Anstöße SWR1 BW / Morgengedanken SWR4 BW

Anstöße SWR1 BW / Morgengedanken SWR4 BW

In dieser Geschichte kommt jeder vor. Sie und ich, und die neben uns auch. Sie ist 2000 Jahre alt, aber es passiert bis heute, immer wieder ähnlich: Die letzten Tage Jesu bis zum Tod. Ich finde: Jeder und jede ist mittendrin in dieser Geschichte.
Der eine wird direkt schuldig, die andere muss hilflos miterleben, was einem Menschen angetan wird, den sie liebt und die dritten gucken zu und stecken so mittendrin.
Kennen Sie das auch? Man will irgendwie dabei sein, aber lieber nicht ganz vorne. Schon da sein, wo alle sind. Man will ja nichts verpassen. Aber nicht so ganz, die Option Rückzug muss immer offen bleiben. Man weiß ja nie…
Anfeuern, Beifall klatschen, aus der dritten oder vierten Reihe. Mitlaufen. Damit man im Zweifelsfall hinterher sagen kann. „Ich habe es gleich gewusst, das geht nicht gut.“
Verstehen Sie, warum Menschen so sind? Warum Sie und ich so sein können? Genau wie vor 2000 Jahren. Da zieht Jesus auf seinem Esel ein in die Hauptstadt Jerusalem.

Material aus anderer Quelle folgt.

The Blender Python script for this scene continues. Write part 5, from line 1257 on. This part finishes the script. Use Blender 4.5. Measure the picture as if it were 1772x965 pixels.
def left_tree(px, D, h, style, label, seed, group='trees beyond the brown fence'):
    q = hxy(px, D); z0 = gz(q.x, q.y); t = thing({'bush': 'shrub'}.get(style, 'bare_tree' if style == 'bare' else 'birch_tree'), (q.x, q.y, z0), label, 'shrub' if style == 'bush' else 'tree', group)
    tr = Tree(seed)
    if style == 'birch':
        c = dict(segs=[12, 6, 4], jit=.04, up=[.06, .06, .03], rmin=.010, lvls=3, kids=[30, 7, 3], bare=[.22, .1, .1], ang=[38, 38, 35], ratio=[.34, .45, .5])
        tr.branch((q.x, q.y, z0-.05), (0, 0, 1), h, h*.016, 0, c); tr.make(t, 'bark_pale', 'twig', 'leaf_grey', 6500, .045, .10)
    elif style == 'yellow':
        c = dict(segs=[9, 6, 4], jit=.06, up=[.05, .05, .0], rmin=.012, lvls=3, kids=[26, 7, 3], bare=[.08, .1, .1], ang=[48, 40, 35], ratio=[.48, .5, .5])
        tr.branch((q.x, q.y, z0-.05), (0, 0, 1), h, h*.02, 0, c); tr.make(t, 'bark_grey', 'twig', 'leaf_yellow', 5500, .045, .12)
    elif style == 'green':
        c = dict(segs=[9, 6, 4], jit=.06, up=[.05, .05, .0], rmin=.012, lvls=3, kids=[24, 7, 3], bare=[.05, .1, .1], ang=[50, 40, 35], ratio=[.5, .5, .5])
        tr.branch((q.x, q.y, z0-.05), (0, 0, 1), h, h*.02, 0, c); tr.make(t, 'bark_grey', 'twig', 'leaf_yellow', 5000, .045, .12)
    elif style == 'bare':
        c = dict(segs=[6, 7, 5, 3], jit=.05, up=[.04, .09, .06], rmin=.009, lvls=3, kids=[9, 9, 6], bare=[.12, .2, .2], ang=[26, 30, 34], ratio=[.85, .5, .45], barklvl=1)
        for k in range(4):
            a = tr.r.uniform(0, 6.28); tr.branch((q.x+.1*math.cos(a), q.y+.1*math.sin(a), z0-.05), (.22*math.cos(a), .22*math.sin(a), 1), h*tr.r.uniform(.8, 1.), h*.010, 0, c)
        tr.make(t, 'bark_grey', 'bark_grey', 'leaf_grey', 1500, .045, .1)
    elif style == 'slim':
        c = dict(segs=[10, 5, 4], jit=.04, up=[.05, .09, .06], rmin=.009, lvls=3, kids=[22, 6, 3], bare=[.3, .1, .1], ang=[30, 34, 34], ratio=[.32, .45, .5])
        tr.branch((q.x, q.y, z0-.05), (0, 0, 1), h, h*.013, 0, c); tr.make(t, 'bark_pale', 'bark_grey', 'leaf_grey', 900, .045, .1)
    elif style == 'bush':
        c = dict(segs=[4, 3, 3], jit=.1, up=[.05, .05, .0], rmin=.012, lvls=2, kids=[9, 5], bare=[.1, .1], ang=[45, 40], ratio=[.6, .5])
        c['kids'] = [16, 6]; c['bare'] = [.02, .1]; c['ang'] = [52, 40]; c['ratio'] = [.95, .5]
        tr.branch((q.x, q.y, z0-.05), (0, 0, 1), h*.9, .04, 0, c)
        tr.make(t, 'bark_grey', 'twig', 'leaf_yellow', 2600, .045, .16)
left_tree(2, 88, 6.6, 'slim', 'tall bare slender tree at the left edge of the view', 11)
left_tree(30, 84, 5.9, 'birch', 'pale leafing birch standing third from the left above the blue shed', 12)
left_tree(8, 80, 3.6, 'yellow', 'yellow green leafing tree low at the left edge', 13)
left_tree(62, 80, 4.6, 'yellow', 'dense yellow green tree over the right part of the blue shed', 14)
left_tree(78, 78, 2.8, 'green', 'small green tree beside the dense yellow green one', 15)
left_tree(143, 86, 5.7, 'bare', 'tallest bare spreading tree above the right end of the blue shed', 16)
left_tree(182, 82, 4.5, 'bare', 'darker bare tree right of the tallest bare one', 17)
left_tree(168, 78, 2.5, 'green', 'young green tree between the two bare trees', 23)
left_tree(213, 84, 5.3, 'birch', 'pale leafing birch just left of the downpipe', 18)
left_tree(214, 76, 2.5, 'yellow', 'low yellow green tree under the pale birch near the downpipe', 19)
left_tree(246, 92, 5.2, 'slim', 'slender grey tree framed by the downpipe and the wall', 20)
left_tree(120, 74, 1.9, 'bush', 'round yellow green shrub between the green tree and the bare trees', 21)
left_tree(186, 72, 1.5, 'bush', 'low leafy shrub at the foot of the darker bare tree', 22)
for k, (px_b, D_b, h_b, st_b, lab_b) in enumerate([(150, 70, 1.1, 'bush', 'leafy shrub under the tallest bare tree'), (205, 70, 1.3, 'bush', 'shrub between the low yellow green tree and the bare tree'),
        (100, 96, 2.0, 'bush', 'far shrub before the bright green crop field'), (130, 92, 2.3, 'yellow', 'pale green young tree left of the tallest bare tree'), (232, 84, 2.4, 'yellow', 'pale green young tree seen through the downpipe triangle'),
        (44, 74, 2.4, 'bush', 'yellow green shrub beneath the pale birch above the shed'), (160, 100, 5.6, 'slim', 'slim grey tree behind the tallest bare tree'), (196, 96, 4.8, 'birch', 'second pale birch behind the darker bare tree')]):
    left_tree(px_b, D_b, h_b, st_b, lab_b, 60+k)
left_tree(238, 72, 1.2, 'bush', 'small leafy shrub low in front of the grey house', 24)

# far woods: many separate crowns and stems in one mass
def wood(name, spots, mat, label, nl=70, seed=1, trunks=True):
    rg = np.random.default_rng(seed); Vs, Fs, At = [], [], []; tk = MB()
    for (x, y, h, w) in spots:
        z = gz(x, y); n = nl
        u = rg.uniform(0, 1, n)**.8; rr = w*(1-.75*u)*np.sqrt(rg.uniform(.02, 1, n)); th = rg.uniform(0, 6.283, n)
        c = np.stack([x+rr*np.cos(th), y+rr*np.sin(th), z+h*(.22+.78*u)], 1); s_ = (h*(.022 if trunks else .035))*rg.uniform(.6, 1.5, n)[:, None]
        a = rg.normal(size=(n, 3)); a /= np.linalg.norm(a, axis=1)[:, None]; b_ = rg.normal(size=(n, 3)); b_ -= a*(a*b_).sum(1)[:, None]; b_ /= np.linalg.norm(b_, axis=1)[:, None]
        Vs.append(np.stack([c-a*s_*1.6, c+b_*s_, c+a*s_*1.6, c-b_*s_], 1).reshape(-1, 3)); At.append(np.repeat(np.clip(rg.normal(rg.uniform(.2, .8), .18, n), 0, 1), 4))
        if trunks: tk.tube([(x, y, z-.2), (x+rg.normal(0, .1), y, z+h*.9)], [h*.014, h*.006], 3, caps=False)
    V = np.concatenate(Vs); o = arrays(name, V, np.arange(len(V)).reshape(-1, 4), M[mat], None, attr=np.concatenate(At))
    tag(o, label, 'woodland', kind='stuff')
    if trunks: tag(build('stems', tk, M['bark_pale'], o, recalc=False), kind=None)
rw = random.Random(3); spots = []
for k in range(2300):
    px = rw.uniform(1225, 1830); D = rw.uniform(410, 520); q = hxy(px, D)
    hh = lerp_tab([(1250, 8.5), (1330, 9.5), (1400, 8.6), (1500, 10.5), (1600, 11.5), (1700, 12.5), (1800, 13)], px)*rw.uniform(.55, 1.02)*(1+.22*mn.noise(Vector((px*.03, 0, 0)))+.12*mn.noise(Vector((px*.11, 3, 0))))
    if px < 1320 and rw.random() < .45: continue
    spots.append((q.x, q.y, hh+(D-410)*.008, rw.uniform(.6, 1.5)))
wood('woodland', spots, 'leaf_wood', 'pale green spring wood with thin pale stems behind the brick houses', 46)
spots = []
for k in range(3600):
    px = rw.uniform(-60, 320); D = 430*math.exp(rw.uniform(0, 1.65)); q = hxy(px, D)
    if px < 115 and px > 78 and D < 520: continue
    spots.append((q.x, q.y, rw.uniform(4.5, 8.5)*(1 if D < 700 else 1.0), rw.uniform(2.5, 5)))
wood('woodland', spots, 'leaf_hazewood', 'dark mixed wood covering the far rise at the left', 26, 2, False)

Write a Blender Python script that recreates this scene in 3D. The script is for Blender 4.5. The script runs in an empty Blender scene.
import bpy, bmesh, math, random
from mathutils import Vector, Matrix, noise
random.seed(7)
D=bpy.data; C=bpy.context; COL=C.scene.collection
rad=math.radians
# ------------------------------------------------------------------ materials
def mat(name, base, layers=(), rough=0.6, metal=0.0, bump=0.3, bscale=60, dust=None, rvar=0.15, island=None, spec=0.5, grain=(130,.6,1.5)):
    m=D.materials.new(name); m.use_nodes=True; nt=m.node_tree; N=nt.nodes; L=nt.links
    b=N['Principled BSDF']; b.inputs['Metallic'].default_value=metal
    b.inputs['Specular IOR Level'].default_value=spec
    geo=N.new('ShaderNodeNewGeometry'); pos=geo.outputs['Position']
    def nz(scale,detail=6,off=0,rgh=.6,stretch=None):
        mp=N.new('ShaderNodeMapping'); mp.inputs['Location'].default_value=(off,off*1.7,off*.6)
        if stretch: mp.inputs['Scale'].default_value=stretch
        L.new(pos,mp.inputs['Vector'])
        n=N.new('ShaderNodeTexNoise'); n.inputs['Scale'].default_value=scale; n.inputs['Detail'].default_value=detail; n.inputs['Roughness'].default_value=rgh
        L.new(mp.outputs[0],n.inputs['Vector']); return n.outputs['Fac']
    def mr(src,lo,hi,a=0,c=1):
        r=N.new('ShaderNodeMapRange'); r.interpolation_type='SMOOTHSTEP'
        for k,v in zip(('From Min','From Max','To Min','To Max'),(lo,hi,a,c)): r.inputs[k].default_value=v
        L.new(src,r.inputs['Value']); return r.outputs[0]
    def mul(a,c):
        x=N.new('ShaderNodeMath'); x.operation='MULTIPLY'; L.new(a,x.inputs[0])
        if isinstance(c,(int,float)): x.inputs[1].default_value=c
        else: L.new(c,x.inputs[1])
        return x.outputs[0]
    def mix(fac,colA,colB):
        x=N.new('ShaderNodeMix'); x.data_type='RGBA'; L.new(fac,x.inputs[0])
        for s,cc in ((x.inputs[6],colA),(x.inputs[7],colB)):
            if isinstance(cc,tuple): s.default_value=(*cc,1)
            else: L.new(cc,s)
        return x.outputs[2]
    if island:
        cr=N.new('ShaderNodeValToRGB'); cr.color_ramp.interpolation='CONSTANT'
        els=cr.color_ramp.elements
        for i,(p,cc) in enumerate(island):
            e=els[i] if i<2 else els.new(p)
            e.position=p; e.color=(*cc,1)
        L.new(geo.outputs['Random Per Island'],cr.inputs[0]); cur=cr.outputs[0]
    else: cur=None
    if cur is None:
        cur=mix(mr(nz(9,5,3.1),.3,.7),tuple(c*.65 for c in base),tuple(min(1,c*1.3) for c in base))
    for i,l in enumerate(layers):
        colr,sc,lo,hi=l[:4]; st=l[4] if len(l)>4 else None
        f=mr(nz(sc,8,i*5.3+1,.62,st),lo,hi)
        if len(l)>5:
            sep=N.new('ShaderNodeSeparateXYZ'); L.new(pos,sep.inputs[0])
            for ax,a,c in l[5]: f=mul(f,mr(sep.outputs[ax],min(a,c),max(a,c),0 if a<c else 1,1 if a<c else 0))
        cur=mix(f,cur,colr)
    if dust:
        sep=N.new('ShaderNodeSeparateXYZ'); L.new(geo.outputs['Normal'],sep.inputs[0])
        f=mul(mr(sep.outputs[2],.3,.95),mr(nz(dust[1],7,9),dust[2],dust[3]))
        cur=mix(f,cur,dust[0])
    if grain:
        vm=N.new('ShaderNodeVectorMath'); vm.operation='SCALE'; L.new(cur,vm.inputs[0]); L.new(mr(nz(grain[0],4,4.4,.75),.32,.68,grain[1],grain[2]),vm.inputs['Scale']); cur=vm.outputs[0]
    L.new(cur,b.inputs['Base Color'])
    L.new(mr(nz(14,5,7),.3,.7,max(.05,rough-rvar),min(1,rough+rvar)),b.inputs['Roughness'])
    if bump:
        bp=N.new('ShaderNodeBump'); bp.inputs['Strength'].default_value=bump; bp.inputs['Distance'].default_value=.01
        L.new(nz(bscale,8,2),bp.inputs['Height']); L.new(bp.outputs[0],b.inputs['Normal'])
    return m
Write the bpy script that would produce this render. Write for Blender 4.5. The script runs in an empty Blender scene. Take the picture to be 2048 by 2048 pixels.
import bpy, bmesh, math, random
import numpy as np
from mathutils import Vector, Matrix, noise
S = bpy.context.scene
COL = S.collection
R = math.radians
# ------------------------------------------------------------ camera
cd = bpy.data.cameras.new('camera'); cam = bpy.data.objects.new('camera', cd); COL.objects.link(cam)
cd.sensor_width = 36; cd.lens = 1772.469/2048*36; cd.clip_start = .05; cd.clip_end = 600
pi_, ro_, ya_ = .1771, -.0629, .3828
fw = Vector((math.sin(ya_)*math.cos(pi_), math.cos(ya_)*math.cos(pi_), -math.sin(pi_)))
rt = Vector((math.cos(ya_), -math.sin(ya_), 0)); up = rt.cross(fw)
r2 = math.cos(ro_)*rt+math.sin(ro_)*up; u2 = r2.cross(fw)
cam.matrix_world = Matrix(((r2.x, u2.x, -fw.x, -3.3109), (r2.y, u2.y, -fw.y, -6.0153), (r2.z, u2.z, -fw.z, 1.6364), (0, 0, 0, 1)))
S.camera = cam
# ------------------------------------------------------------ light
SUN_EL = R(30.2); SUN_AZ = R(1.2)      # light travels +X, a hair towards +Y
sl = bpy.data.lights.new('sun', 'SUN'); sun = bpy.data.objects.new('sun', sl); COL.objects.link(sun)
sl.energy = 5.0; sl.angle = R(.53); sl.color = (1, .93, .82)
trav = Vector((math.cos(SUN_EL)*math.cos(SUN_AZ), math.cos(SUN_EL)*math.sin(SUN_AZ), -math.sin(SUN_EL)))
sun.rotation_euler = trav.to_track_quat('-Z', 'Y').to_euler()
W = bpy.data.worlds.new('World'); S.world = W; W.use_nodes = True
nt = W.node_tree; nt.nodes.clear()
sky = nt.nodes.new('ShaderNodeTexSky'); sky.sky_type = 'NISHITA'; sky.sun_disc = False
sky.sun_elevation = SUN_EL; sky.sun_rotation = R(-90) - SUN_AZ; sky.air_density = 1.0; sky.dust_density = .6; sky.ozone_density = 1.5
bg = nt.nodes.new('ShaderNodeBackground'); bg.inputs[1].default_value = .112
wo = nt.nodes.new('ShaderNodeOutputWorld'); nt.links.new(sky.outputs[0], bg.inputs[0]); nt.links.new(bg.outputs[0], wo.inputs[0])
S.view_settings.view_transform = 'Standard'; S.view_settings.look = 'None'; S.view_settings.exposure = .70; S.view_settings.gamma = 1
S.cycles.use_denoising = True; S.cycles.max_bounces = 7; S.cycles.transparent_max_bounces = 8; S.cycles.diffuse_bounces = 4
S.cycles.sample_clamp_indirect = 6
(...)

Ein großer Ruf eilt ihm voraus. Ein Wunderheiler soll er sein und jetzt kommt er selber und dann wird er diese ganze Baggage von Römern und Tempelclique einfach wegpusten, mit Gottes Hilfe. Und dann kommen wir, wir Zuschauer. Wir Mitläufer:
„Eine sehr große Menge breitete ihre Kleider auf den Weg; andere hieben Zweige von den Bäumen und streuten sie auf den Weg. Die Menge aber, die ihm voran ging und nachfolgte, schrie: Hosianna dem Sohn Davids! Gelobt sei, der da kommt in dem Namen des Herrn! Hosianna in der Höhe!(Mt 21,8ff)
Und vier Tage später: Da stehen dieselben Leute wieder in der dritten Reihe. Haben aber die Fronten gewechselt: Und schreien, weil die anderen auch schreien: „Kreuzige ihn, kreuzige Ihn.“ Und wenn sie gefragt würden: Hast Du nicht vor 4 Tagen ganz anders gerufen? Dann sagen sie wahrscheinlich: „Ich habe es gleich geahnt, das wird nichts.“
Enttäuscht wenden sie sich ab, hängen ihr Fähnchen in den neuen Wind. Was hält wohl der betroffene Jesus von solchen? Von Ihnen und mir, wenn wir so unentschlossen sind, aus Angst. So wankelmütig, weil wir enttäuscht worden sind oder schlechte Erfahrungen gemacht haben. So klein, weil wir manchmal einfach feige sind. Was hält Gott von uns? Wendet er sich ab, mit Schaudern?
Die Bibel sagt 'nein': Gott liebt weiter, das ist das Unglaublichste an diesem Drama in der Karwoche. Jesus geht seinen Weg wegen uns und für uns, liebt uns.